I explained that it wasn’t a case of being dictated to, it was that if I went and received communion, Sister would get pissed. If I didn’t, then I would be pissed and I would sit through the entire service resenting her. I didn’t want to ruin what was, after all, her day, so I thought it best to avoid confrontation in public and let her have it when she gets home and asks why I didn’t come.


And now she knows. And it’s Real. And it’s True. And I’m being punished already. But I’m not being punished for something I’ve done, I’m being punished because of the stereotype of the fuck-happy fairy that Sister holds and applies to me. She should know me better. The reason for not telling her for so long was not because I’m ashamed to be gay, but because I thought that she would be.

Time will tell if I was right.

Saturday, May 05, 2007

Who am I?

Maybe it’s the migraines, maybe it’s the pain killers, but I am feeling very introspective today. It occurred to me that my “about me” needed some updating so I started writing a list of things to describe who I am.
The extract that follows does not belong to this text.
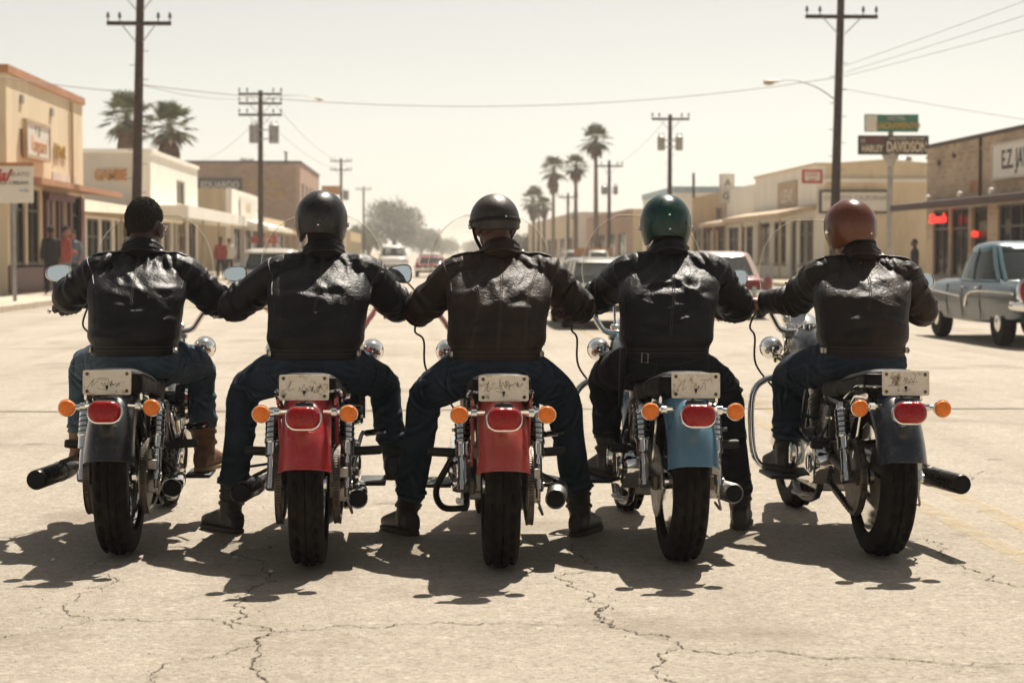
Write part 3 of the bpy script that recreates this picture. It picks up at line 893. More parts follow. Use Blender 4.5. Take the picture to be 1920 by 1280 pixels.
for u0, u1, z0, z1, mt in ((51.9, 52.6, 1.3, 2.1, 'ink_red'), (52.8, 53.4, 1.1, 1.7, 'sign_white'), (54.1, 54.9, 1.2, 2.2, 'wood_pale'), (55.0, 55.4, 1.0, 1.5, 'sign_white'), (60.3, 61.0, 1.3, 2.0, 'sign_white')):
    w = Sh(); LF.span(w, u0, u1, z0, z1, -0.16, -0.15); w.build('window_poster', M[mt], root, smooth=False)
for u, z in ((53.0, 5.3), (57.2, 5.25)):
    w = Sh(); LF.span(w, u, u + .35, z, z + .22, 0.002, 0.06); w.build('wall_vent', M['metal_grey'], root, smooth=False)
w = Sh(); LF.span(w, 55.95, 60.0, 2.75, 2.97, 0.125, 0.2); w.build('door_canopy', M['maroon'], root, smooth=False)
s, write, _ = board_sign('wall_sign', 'white board with orange script on the cream stucco wall', LF.p(54.7, 0.16, 4.35), LF.right, UP, 3.2, 0.95, 'sign_white', frame='wood_pale', ft=0.1)
write('Vanguard', 0.62, 'ink_orange', 0.05, -0.12, shear=0.3, sx=0.95)
write('Y   J J', 0.3, 'ink_grey', -0.1, 0.28)
s = empty('wall_lettering', LF.p(58.6, 0.03, 4.25)); tag(s, 'faded yellow painted letters on the cream stucco wall', 'lettering')
lettering('JEEM AL', 0.62, M['stucco_tan'], s, (0, 0, 0), LF.right, UP, 0.03, sx=0.9)
lettering('JEEM AL', 0.5, M['ink_ochre'], s, (0.02, 0, 0), LF.right, UP, 0.03, sx=0.9)

root, f2, base, Sh = building('side_shop', 'low cream shop between the stucco building and the white building', LF, 62.75, 77.5, 2.95, 8, 'stucco_white', 'stucco_white', zs=2.35,
    openings=[(63.2, 65.6, 'w', 0.7), (66.0, 68.2, 'w', 0.7), (68.8, 70.0, 'd', 0), (70.5, 73.2, 'w', 0.7), (73.6, 76.9, 'w', 0.7)])
awning(f2, Sh, root, 62.8, 77.5, 2.36, 1.3, 'stucco_tan', 0.12, slope=0.08, posts=6)

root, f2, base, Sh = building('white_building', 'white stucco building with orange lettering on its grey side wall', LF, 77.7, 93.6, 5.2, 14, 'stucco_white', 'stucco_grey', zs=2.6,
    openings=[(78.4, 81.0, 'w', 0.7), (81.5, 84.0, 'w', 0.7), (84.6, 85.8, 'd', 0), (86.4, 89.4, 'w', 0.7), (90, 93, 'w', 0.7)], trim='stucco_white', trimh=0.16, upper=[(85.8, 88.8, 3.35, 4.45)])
awning(f2, Sh, root, 77.7, 103.0, 2.62, 1.5, 'stucco_white', 0.5, posts=5)
s = empty('side_wall_lettering', (-12.62, 77.66, 4.3)); tag(s, 'burnt orange block letters on the grey side wall', 'lettering')
lettering('GAMBE', 0.60, M['ink_orange'], s, (0, 0, 0), (1, 0, 0), UP, 0.06, sx=0.66, bold=0.02)

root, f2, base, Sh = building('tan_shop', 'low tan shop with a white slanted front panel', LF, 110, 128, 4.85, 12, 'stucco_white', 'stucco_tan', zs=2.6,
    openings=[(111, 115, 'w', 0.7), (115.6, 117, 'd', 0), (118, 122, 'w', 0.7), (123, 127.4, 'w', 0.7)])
awning(f2, Sh, root, 108, 128, 2.45, 2.2, 'stucco_white', 0.25, slope=0.55, posts=4)
s, write, _ = board_sign('fascia_sign', 'pale framed fascia board on the tan shop', LF.p(119, 0.12, 3.9), LF.right, UP, 10, 1.2, 'sign_white')
write('MARKET', 0.9, 'stucco_tan', 0, 0)
root, f2, base, Sh = building('corner_kiosk', 'small shop with red sign band behind the tan shop', LF, 129, 150, 3.6, 9, 'stucco_cream', 'stucco_tan', zs=2.5,
    openings=[(130, 134, 'w', 0.7), (135, 136.2, 'd', 0), (137, 142, 'w', 0.7), (143, 149, 'w', 0.7)])
awning(f2, Sh, root, 129, 150, 2.5, 1.6, 'wood_pale', 0.25)
s, write, _ = board_sign('red_banner', 'red and white banner sign under the low awning', (-9.4, 112.0, 1.95), (1, 0, 0), UP, 1.5, 0.42, 'ink_red')
write('OPEN', 0.3, 'sign_white', 0.1, 0.0)

root, f2, base, Sh = building('brick_warehouse', 'big brown brick warehouse with painted yellow wall lettering', LF, 169, 199, 9.0, 16, 'brick_rose', 'brick_brown', zs=3.2,
    openings=[(170, 176, 'w', 0.8, 0, 3), (177, 179, 'd', 0), (181, 187, 'w', 0.8, 0, 3), (189, 197, 'w', 0.8, 0, 3)], trim='dark_brown', trimh=0.18,
    upper=[(171.5, 174.5, 5.2, 7.4), (177, 180, 5.2, 7.4), (182.5, 185.5, 5.2, 7.4), (188, 191, 5.2, 7.4), (193.5, 196.5, 5.2, 7.4)])
w = Sh(); w.tube([(-12.4, 171, 8.9), (-12.4, 171, 10.0)], 0.11, 8); w.lathe([(0.2, 0), (0.22, 0.12), (0.05, 0.2)], (-12.4, 171, 10.0), (0, 0, 1), 10); w.build('vent_pipe', M['metal_grey'], root)
s, write, _ = board_sign('dark_wall_sign', 'black board with white block letters on the brick warehouse', (-18.0, 168.88, 7.05), (1, 0, 0), UP, 3.9, 1.25, 'sign_black')
write('EDUARDO', 0.78, 'sign_white', 0, 0, sx=0.9)
s = empty('painted_wall_letters', (-14.2, 168.97, 6.8)); tag(s, 'faded ochre letters painted on the brick warehouse side', 'lettering')
lettering('GARAGE', 0.85, M['ink_ochre'], s, (-0.2, 0, 0.4), (1, 0, 0), UP, 0.02)
lettering('REPAIR', 0.7, M['ink_ochre'], s, (0.8, 0, -0.6), (1, 0, 0), UP, 0.02)
s, write, _ = board_sign('orange_projecting_sign', 'orange projecting sign far down the left side', at(620, 357, 205), (1, 0, 0), UP, 1.9, 0.95, 'ink_orange')
root, f2, base, Sh = building('far_cream_block', 'far cream block beyond the brick warehouse', LF, 215, 262, 5.0, 12, 'stucco_tan', 'stucco_tan', zs=2.8,
    openings=[(217 + 9 * i, 223 + 9 * i, 'w', 0.8) for i in range(5)])
root, f2, base, Sh = building('far_yellow_block', 'hazy yellowish block further down the left side', LF, 280, 330, 4.2, 12, 'brick_yellow', 'stucco_tan', zs=2.8,
    openings=[(282 + 9 * i, 288 + 9 * i, 'w', 0.8) for i in range(5)])

# ---- right side
root, f2, base, Sh = building('brick_diner', 'tan brick diner with red neon and dark awning at right edge', RF, 40.0, 60.2, 4.5, 9, 'brick_tan', 'brick_tan', zs=2.55,
    openings=[(41, 44, 'w', 0.6), (44.4, 47.4, 'w', 0.6), (47.9, 49.2, 'd', 0), (49.8, 52.6, 'w', 0.6, 0, 2), (53.6, 55.2, 'd', 0), (55.5, 57.4, 'w', 0.5), (57.6, 59.4, 'w', 0.5)], trim='dark_brown', trimh=0.1)
awning(f2, Sh, root, 38, 60.9, 2.52, 1.0, 'awning_dark', 0.2, slope=0.12)
w = Sh(); RF.span(w, 54.3, 55.4, 2.95, 3.3, 0.002, 0.012); w.build('old_paint_patch', M['terracotta'], root, smooth=False)
w = Sh(); w.tube([RF.p(54.2, 0.05, 2.8), RF.p(54.2, 0.05, 4.5)], 0.04, 8); w.build('downpipe', M['dark_brown'], root)
for u in (56.6, 53.2, 50.2):
    w = Sh(); w.ball(RF.p(u, 0.9, 2.85), 0.09, 10, 8); w.build('lamp_globe', M['sign_white'], root)
for u0, u1, z0, z1, mt in ((56.0, 56.9, 1.0, 1.7, 'wood_pale'), (57.9, 58.6, 0.9, 1.5, 'terracotta'), (50.2, 51.0, 1.2, 1.9, 'sign_white'), (51.5, 52.2, 1.0, 1.5, 'ink_red'), (45.0, 46.2, 1.1, 1.9, 'sign_white')):
    w = Sh(); RF.span(w, u0, u1, z0, z1, -0.16, -0.15); w.build('window_poster', M[mt], root, smooth=False)
for u, z in ((58.6, 3.9), (56.9, 4.05)):
    w = Sh(); RF.span(w, u, u + .22, z, z + .16, 0.002, 0.05); w.build('wall_vent', M['dark_brown'], root, smooth=False)
w = Sh(); RF.span(w, 40.0, 60.2, 4.16, 4.24, 0.002, 0.045); w.build('brick_course', M['brick_tan'], root, smooth=False)
s, write, _ = board_sign('white_wall_sign', 'white board with black letters on the tan brick diner', RF.p(50.3, 0.12, 3.72), RF.right, UP, 5.0, 0.95, 'sign_white', frame='stucco_grey', ft=0.06)
write('E.Z. JAVIER', 0.72, 'ink_black', 0, 0, sx=0.95, bold=0.012)
s = empty('neon_sign', RF.p(57.6, 0.35, 2.24)); tag(s, 'glowing red neon script under the dark diner awning', 'neon sign')
lettering("Dinner's", 0.40, M['neon'], s, (0, 0, 0), RF.right, UP, 0.05, shear=0.25, sx=1.35)
for u, z, t in ((55.0, 1.75, 'OPEN'), (53.0, 1.72, 'EATS')):
    s = empty('window_sign', RF.p(u, -0.02, z)); tag(s, 'small red %s sign inside the diner window' % ('window' if t == 'OPEN' else 'second'), 'sign')
    lettering(t, 0.26, M['neon'], s, (0, 0, 0), RF.right, UP, 0.02, sx=1.3)
s = empty('round_window_sign', RF.p(54.9, -0.02, 1.25)); tag(s, 'small round red sign low in the diner window', 'sign')
b = MB(); b.lathe([(0.0, 0), (0.17, 0), (0.17, 0.03), (0.0, 0.035)], (0, 0, 0), (-1, 0, 0), 20); b.build('disc', M['ink_red'], s)

root, f2, base, Sh = building('cream_hall', 'cream rendered hall with a wide framed signboard on its side', RF, 77.4, 92, 4.75, 5.5, 'stucco_white', 'stucco_cream', zs=2.6,
    openings=[(78, 81, 'w', 0.7), (81.6, 83, 'd', 0), (84, 87, 'w', 0.7), (88, 91.4, 'w', 0.7)], trim='stucco_cream', trimh=0.1)
w = Sh(); w.span((15.75, 77.2, 4.05), (21.3, 77.39, 4.2)); w.build('string_course', M['stucco_white'], root, smooth=False)
w = Sh(); w.span((16.6, 77.34, KZ), (17.7, 77.38, 2.3)); w.build('side_door', M['wood_pale'], root, smooth=False)
w = Sh(); w.loft([[V((21.25, u, 4.8)), V((18.6, u, 5.0)), V((15.85, u, 4.8)), V((15.85, u, 4.6)), V((21.25, u, 4.6))] for u in (77.5, 91.9)]); w.build('vaulted_roof', M['stucco_cream'], root, smooth=False)
awning(f2, Sh, root, 77.4, 92, 2.6, 1.6, 'wood_pale', 0.22, slope=0.35, posts=4)
s, write, _ = board_sign('framed_signboard', 'white signboard with dark frame and small dark letters', (17.3, 77.2, 3.27), (1, 0, 0), UP, 2.75, 0.86, 'sign_white', frame='frame_dark', ft=0.09)
write('CHAIN DEL CALIFORNIA', 0.27, 'ink_grey', 0.05, 0.14, sx=0.85)
write('MOTOR PARTS', 0.16, 'ink_grey', 0.1, -0.2)
root, f2, base, Sh = building('white_arcade', 'long whitewashed shop with an awning and an orange poster', RF, 92.1, 100.7, 4.5, 12, 'stucco_white', 'stucco_white', zs=2.5,
    openings=[(92.6, 94.6, 'w', 0.7), (95, 96.2, 'd', 0), (96.8, 100.2, 'w', 0.7)])
awning(f2, Sh, root, 92.1, 100.6, 2.5, 1.5, 'wood_pale', 0.2, slope=0.3, posts=3)
s, write, _ = board_sign('wall_poster', 'faded orange poster on the whitewashed front', RF.p(83.6, 0.06, 3.75), RF.right, UP, 4.4, 1.1, 'wood_pale')
write('LEVI', 0.8, 'sign_white', 0, -0.1, sx=1.8); 
s, write, _ = board_sign('red_projecting_sign', 'small red bordered projecting sign beside the tall right pole', at(1523, 331, 76), (1, 0, 0), UP, 0.72, 0.46, 'sign_white', frame='ink_red', ft=0.09)
write('CAFE', 0.18, 'ink_red', 0, 0.06); write('BAR', 0.14, 'ink_red', 0, -0.12)
s, write, _ = board_sign('vertical_sign', 'tall pale vertical sign with two dark emblems', at(1363, 354, 100), (1, 0, 0), UP, 0.72, 1.5, 'sign_white', frame='stucco_grey', ft=0.06)
write('A', 0.55, 'ink_black', 0.05, 0.3); write('G', 0.5, 'ink_black', -0.05, -0.4)
b = MB(); b.tube([(0, 0.1, -0.7), (0, 0.1, -2.2), (1.2, 0.1, -2.2)], 0.04, 6); b.build('bracket', M['metal_grey'], s)
root, f2, base, Sh = building('ochre_brick_shop', 'ochre brick shop with a dark red awning', RF, 100.9, 114.0, 4.45, 12, 'brick_yellow', 'brick_yellow', zs=2.5,
    openings=[(101.4, 104, 'w', 0.7), (104.6, 105.8, 'd', 0), (106.4, 109.4, 'w', 0.7), (110, 113.4, 'w', 0.7)], upper=[(102.4, 104.6, 2.9, 3.7)])
awning(f2, Sh, root, 100.9, 114, 2.42, 1.2, 'maroon', 0.25)
root, f2, base, Sh = building('far_orange_block', 'far brown orange block behind the palm trunks', RF, 150, 190, 4.6, 12, 'brick_rose', 'stucco_tan', zs=2.8,
    openings=[(152 + 9 * i, 158 + 9 * i, 'w', 0.8) for i in range(4)])
root, f2, base, Sh = building('pale_blue_roofed_block', 'pale block with greenish roof band in the middle distance', RF, 122, 140, 5.0, 9, 'stucco_white', 'stucco_white', zs=2.8,
    openings=[(123 + 5.5 * i, 127 + 5.5 * i, 'w', 0.8) for i in range(3)], trim='scrap_blue', trimh=0.4)
s, write, _ = board_sign('peach_canopy_sign', 'peach coloured low canopy sign in front of the pale block', at(1112, 472, 128), (1, 0, 0), UP, 2.6, 0.5, 'terracotta')
root, f2, base, Sh = building('far_hazy_block', 'hazy far block at the end of the right side', RF, 205, 300, 5.5, 12, 'stucco_tan', 'stucco_grey', zs=2.8,
    openings=[(208 + 12 * i, 216 + 12 * i, 'w', 0.8) for i in range(7)])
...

By the time I got to number 46 or so, I thought I may as well go the whole hog and try for 100. I hope it isn’t as self-indulgent as these things can often be.

  1. I pretend that it doesn’t matter to me, but the truth is I do care what people think of me.
  2. I feel sorry for Aunt Agony and Rick; they seem so unhappy and it breaks my heart.
  3. I enjoy helping people, but only if they are willing to help themselves.
  4. If I could change one event in my life, I probably would do it; I just wouldn’t know which to change.
  5. I genuinely don’t understand people who are threatened by love between two women or two men.
  6. I enjoy smoking, but I regret having started.
  7. I didn’t get the real meaning of ANZAC day until this year.
  8. I don’t cry often, but when I do I really cry.
  9. I yearn for independence, but I miss being a child.
  10. I am more a cat-person than a dog-person.
  11. I believe in love at first sight, simply because it has happened to people I know.
  12. I had a crush on my (female) art teacher in year 9.
  13. I am not scared of spiders, snakes, rodents or insects; they just piss me off.
  14. I hate being treated like a child by Sister and my mother.
  15. I think I look good in brown and blue.
  16. I think I could pull off wearing a pink shirt, but I’m afraid to try.
  17. I’ve never broken a bone in my life.
  18. I genuinely don’t understand people who believe that same-sex relationship recognition is a “special right”.
  19. I had two ingrown toenails removed when I was a teenager and had a panic attack each time.
  20. I can go from being secure to being wildly insecure very quickly.
  21. My favourite colour is bright blue, but more on the aqua side of blue.
  22. I can’t help but hate pumpkin and green beans.
  23. I like Tía’s pumpkin soup recipe better than my mother’s.
  24. I like Grandma’s chicken livers.
  25. I hate that people use “gay” as a derogatory term, but don’t often speak up when I hear it.
  26. I was most afraid of coming out to my aunt, Tía, because I was afraid of her rejection more than anyone else’s.
  27. When I was little, I wanted to be a “tattooist”.
  28. I loved Astro Boy when I was a kid, but I rented it on video as an adult and thought it was lame.
  29. I am a little scared of Sister’s reaction to my being gay, but not as much as I used to be.
  30. When I was five, I thought the (male) school captain was hot.
  31. Bad use of grammar infuriates me.
  32. I love reading good poetry, and secretly wish that I could write good poetry too.
  33. I generally believe myself to be a good writer.
  34. I generally believe myself to be a good person.
  35. I carry a photo of Luke, Sam and Zoe in my wallet.
  36. I truly believe in marriage, just not as a political wedge or as an elite institution, yet I respect others’ decision not to get married.
  37. I can’t help but believe in God.
  38. I can’t help but believe in the Catholic Church.
  39. I saw my first porno magazine at the age of 10.
  40. I don’t drink much, but when I do I don’t know when to stop.
  41. I had a crush on Cal when I first met him.
  42. I hate it when people say things like “I’m not homophobic, I just hate gays”; I would much prefer that people owned their homophobic, racist or sexist ideas.
  43. I feel like the black sheep of the family.
  44. I believe in the concept of “the family” being important, even though I feel stifled by my own.
  45. I hate Macs, if for no other reason that their mice only have one button.
  46. I love reading a good novel on cold winter nights.
  47. I can knit, and I’m pretty good at it.
  48. I genuinely believe my mother had no idea that I was gay; I don’t understand how, but I believe it.
  49. Even though I’m 23, I still have teddy bears on my bed.
  50. I genuinely don’t understand people who think that God hates me, simply because I am gay.
  51. A good male singer makes my knees weak.
  52. I am generally attracted to blonde surfers or dark Latino men.
  53. For the first year or so, I only looked at straight porn. It didn’t occur to me that gay porn existed (or that I would like it).
  54. I often wonder what life would have been like, and what I would be like, if I wasn’t sick; I wonder if I’d like myself.
  55. I prefer summer to winter.
  56. Increasingly, I’m ashamed to be Australian.